> _WORK TO DO_: Up to and including the line that contains "R = math.radians", repeat each line of the data exactly, starting from the first.

> _DATA EXCERPT_:
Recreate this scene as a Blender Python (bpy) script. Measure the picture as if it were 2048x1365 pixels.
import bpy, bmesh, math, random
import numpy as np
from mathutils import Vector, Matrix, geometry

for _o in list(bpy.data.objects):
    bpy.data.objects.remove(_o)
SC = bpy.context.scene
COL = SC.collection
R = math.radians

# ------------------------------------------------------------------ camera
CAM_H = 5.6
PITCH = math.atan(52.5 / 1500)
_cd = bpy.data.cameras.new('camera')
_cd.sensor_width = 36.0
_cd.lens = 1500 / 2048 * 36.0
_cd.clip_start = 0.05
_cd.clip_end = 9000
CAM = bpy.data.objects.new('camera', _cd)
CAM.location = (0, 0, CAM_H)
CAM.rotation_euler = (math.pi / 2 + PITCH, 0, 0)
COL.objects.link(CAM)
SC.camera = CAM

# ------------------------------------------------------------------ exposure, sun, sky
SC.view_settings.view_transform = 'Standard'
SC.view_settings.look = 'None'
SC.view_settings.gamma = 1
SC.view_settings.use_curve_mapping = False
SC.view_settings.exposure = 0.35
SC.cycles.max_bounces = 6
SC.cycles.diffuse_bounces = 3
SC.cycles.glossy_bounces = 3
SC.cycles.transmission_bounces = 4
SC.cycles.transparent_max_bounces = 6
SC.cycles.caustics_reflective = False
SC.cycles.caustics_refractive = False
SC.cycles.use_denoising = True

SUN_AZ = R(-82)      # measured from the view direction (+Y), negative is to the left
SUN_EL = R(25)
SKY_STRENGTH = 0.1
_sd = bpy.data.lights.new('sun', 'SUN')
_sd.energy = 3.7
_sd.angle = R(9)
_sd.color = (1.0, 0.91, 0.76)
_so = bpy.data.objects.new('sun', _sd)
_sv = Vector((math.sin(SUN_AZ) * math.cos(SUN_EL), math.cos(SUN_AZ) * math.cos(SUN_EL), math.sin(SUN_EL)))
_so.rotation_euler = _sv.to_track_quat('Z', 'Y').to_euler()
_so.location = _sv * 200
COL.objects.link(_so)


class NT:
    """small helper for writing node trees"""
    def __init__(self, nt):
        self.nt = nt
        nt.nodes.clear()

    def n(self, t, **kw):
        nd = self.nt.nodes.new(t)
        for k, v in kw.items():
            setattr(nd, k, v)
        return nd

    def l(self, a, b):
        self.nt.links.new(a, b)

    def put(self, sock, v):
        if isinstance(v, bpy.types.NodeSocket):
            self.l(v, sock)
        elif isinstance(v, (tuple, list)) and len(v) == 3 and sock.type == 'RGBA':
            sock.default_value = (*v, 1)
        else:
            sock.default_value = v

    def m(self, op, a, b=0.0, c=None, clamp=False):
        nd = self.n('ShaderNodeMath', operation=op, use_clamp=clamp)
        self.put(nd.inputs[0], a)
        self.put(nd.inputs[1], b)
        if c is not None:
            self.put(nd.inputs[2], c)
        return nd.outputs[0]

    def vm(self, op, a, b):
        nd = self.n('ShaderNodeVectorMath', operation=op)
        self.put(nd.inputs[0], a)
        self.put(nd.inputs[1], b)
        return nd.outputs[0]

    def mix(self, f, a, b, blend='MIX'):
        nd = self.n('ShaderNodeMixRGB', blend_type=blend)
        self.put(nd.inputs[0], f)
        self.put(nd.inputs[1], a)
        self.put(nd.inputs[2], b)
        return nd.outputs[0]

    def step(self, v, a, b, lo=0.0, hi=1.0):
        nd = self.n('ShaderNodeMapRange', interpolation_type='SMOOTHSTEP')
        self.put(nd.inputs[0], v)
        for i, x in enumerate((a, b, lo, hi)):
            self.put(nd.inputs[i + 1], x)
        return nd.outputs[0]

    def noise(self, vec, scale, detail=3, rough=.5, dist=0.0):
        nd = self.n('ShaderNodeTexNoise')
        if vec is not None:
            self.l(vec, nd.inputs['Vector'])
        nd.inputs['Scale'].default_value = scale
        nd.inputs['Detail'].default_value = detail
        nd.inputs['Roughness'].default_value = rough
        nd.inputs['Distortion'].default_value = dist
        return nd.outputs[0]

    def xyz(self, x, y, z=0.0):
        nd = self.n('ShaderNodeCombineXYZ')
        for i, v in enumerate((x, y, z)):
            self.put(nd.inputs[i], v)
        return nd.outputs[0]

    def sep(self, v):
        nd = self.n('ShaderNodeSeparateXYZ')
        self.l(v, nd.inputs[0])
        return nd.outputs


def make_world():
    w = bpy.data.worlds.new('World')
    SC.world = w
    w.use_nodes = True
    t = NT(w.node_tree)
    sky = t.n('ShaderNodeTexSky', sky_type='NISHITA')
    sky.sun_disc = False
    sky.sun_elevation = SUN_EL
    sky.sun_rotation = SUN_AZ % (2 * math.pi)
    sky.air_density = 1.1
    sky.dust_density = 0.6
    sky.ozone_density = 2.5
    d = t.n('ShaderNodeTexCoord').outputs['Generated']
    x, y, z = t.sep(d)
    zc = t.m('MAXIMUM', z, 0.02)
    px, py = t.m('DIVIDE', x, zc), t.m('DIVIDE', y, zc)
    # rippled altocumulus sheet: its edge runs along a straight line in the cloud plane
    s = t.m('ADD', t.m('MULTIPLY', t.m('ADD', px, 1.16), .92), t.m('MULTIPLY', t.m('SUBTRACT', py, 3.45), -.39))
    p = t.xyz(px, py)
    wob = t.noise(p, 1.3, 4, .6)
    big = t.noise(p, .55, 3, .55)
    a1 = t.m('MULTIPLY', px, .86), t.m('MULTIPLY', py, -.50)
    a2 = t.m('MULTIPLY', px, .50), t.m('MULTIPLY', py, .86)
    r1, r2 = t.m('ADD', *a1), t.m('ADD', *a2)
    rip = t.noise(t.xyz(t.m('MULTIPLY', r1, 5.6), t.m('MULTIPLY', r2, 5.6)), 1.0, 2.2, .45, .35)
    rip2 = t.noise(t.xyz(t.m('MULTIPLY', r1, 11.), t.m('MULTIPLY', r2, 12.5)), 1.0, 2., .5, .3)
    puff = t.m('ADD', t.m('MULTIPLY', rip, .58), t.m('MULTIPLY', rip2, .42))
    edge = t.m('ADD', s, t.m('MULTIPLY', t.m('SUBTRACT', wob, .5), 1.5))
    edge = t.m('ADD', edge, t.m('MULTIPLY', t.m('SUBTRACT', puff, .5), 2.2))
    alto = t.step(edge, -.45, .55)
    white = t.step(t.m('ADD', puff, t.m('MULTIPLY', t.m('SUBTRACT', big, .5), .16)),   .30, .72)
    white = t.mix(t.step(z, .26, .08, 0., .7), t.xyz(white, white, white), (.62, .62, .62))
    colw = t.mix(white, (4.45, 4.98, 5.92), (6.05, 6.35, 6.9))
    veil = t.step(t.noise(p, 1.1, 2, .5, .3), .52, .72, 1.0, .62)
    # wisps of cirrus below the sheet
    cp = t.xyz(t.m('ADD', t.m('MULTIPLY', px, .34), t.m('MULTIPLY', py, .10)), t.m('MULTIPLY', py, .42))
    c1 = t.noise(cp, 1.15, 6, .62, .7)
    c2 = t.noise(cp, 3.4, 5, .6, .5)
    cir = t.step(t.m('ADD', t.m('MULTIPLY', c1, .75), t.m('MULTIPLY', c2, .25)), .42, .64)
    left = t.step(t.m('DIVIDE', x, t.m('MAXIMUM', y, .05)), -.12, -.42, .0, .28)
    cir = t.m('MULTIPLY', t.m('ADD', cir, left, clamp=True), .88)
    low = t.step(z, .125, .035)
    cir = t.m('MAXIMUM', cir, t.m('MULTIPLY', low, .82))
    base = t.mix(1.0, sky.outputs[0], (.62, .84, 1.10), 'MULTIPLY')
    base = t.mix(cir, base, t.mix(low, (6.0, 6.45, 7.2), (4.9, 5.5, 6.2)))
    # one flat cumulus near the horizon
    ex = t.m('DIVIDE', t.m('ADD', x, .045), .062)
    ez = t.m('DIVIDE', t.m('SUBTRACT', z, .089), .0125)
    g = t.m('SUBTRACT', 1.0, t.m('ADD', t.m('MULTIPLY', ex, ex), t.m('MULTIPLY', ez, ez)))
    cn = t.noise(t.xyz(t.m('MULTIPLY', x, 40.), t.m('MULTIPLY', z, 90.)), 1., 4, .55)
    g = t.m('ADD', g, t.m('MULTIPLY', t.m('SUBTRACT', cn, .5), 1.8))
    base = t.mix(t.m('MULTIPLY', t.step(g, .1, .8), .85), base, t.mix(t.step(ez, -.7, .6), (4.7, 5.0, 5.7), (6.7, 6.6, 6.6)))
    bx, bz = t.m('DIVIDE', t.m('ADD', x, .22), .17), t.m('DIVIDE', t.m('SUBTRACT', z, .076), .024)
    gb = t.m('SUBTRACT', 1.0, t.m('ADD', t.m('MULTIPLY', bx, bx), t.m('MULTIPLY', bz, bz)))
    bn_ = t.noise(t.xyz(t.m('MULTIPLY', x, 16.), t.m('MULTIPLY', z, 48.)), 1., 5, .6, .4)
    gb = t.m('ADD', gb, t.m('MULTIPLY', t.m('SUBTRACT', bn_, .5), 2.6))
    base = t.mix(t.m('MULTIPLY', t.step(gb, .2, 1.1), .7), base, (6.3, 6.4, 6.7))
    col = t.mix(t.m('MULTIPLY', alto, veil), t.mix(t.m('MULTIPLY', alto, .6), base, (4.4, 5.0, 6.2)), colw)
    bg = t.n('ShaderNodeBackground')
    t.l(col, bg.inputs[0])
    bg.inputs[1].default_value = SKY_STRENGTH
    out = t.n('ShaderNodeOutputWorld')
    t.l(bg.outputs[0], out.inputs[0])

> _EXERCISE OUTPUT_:
Recreate this scene as a Blender Python (bpy) script. Measure the picture as if it were 2048x1365 pixels.
import bpy, bmesh, math, random
import numpy as np
from mathutils import Vector, Matrix, geometry

for _o in list(bpy.data.objects):
    bpy.data.objects.remove(_o)
SC = bpy.context.scene
COL = SC.collection
R = math.radians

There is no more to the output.